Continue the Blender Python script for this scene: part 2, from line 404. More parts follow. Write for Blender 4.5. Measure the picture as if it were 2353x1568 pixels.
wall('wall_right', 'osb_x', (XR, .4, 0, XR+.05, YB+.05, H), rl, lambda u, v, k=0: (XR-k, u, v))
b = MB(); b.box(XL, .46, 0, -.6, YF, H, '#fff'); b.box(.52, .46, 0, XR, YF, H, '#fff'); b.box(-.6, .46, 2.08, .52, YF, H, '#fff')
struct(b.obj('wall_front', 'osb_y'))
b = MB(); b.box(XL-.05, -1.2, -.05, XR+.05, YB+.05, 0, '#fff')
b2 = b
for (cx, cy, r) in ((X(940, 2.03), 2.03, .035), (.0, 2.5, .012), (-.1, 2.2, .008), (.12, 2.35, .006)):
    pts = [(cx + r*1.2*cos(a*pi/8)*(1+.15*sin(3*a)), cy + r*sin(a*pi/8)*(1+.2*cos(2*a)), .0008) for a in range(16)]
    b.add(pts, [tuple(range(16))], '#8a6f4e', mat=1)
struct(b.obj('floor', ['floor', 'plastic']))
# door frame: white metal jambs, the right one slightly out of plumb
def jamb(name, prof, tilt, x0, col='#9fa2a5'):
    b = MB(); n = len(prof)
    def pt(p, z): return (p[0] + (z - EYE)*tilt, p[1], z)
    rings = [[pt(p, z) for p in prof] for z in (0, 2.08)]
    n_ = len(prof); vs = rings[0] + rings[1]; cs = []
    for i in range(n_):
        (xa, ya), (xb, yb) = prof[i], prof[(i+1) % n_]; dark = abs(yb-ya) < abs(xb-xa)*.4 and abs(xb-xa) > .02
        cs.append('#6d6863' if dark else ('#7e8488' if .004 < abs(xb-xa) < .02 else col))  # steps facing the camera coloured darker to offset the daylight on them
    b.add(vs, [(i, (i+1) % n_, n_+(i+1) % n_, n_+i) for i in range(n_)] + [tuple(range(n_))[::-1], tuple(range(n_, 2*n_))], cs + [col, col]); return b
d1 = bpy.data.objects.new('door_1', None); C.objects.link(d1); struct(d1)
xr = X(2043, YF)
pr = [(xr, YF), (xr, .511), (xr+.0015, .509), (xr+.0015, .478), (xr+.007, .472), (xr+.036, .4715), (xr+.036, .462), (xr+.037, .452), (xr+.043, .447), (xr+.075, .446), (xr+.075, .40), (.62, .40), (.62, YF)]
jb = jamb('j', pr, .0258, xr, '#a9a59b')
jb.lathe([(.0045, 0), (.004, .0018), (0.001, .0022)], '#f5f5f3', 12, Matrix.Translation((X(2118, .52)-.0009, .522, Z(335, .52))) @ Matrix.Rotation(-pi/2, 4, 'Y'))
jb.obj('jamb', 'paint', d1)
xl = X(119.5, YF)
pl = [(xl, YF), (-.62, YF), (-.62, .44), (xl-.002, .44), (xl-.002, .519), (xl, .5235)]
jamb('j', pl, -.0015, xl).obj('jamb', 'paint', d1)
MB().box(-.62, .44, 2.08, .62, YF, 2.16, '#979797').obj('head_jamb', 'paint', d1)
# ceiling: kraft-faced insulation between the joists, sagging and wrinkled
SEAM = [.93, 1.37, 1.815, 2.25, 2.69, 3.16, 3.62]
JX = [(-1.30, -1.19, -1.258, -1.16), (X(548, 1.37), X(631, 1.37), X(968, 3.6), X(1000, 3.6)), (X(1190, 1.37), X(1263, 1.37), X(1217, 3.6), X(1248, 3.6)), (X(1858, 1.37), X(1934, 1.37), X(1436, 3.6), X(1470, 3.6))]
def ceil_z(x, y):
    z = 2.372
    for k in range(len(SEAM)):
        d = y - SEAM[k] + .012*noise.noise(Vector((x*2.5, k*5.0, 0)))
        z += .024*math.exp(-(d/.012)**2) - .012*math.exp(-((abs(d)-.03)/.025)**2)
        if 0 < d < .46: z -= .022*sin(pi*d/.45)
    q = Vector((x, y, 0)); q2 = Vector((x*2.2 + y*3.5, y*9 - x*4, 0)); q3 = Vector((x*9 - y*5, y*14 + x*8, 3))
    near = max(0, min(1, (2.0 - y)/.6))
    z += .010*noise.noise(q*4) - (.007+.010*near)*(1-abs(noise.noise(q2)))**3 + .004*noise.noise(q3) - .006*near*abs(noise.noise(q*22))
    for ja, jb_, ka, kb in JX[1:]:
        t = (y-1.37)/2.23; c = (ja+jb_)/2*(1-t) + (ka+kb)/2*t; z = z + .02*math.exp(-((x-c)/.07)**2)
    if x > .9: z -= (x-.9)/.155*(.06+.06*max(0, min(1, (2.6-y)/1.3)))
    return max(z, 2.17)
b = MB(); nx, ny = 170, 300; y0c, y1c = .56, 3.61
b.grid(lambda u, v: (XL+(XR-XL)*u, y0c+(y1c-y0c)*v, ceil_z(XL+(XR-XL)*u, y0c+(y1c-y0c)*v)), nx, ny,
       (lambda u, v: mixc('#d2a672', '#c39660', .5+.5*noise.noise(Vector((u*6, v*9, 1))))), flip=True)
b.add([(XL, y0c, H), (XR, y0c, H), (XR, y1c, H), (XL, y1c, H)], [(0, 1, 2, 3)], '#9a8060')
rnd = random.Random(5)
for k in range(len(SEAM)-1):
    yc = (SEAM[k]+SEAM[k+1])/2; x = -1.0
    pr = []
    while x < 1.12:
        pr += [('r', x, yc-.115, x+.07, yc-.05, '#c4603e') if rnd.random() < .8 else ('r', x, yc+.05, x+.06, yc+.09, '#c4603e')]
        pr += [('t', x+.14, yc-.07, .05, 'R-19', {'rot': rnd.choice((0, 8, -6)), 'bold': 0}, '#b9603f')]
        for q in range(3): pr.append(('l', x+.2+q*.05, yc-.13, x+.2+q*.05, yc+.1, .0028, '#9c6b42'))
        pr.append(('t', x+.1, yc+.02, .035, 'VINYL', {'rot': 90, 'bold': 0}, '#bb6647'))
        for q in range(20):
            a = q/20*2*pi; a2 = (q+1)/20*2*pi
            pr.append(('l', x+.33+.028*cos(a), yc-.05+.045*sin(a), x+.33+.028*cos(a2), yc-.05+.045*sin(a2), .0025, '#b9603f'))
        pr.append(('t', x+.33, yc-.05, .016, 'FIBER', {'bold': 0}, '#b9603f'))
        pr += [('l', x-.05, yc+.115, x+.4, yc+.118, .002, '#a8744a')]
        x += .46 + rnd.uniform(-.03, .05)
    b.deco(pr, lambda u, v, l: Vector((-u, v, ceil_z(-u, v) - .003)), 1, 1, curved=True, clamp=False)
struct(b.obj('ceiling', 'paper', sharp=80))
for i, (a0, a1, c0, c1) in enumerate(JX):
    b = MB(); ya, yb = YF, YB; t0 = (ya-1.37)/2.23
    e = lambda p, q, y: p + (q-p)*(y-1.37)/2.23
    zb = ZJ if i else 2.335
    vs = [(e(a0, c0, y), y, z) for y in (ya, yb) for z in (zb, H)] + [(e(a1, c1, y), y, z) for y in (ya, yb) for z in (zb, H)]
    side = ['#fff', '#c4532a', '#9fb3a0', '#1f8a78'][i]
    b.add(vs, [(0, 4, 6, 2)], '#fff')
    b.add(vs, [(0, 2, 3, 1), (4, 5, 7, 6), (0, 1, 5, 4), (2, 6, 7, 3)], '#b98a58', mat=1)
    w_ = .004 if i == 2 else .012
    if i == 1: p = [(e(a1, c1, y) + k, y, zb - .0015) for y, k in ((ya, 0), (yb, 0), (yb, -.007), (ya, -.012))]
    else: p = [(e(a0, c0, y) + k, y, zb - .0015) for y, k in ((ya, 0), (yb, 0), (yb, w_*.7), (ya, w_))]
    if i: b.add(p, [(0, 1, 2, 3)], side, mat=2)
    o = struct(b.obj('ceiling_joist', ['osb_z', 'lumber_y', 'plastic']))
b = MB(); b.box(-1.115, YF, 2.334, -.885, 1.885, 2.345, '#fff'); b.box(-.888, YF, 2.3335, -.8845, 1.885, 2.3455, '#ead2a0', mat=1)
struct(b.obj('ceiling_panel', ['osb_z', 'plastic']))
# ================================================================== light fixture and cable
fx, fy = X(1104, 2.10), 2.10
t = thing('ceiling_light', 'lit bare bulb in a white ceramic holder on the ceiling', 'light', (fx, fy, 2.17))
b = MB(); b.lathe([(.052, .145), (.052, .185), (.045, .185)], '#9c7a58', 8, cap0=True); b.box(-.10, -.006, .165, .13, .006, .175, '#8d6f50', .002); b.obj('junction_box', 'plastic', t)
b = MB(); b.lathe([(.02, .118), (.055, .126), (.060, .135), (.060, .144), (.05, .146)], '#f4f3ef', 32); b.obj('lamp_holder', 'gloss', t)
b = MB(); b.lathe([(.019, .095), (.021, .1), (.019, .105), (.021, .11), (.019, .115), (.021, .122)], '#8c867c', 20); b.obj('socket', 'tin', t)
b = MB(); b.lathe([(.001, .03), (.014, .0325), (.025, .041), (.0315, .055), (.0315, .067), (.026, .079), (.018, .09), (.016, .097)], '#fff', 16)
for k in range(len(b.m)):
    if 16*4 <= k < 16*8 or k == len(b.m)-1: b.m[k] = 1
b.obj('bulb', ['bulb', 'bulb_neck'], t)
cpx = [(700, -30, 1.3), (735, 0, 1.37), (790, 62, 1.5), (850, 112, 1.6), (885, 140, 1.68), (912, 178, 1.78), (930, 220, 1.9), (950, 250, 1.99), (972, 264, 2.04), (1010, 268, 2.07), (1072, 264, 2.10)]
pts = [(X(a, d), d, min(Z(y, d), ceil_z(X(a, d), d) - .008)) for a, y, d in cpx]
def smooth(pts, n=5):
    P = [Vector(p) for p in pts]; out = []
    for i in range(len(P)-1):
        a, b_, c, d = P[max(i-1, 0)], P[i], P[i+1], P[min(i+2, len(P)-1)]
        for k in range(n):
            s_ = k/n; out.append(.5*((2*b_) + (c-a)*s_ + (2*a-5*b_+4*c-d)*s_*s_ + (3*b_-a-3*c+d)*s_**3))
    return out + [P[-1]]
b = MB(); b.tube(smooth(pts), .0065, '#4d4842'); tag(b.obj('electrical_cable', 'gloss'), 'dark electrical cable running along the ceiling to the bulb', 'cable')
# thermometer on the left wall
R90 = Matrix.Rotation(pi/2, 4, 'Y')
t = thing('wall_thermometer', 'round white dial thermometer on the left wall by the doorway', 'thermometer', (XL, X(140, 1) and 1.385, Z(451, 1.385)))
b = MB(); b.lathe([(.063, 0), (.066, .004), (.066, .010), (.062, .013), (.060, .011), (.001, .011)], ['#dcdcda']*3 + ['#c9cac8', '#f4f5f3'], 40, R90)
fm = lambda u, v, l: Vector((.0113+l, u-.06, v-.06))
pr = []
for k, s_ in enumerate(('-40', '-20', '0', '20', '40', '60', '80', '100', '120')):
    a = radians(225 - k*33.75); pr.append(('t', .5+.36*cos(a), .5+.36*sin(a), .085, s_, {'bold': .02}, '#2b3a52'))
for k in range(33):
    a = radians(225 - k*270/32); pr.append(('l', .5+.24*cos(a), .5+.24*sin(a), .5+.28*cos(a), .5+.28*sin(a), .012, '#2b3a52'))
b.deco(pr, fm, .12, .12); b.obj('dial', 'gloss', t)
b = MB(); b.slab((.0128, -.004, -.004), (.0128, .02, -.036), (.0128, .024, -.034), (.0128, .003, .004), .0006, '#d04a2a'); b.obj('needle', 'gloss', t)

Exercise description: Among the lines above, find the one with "jb.obj('jamb', 'paint', d1)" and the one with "(xl-.002, .519), (xl, .5235)]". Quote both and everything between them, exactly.

In response:
jb.obj('jamb', 'paint', d1)
xl = X(119.5, YF)
pl = [(xl, YF), (-.62, YF), (-.62, .44), (xl-.002, .44), (xl-.002, .519), (xl, .5235)]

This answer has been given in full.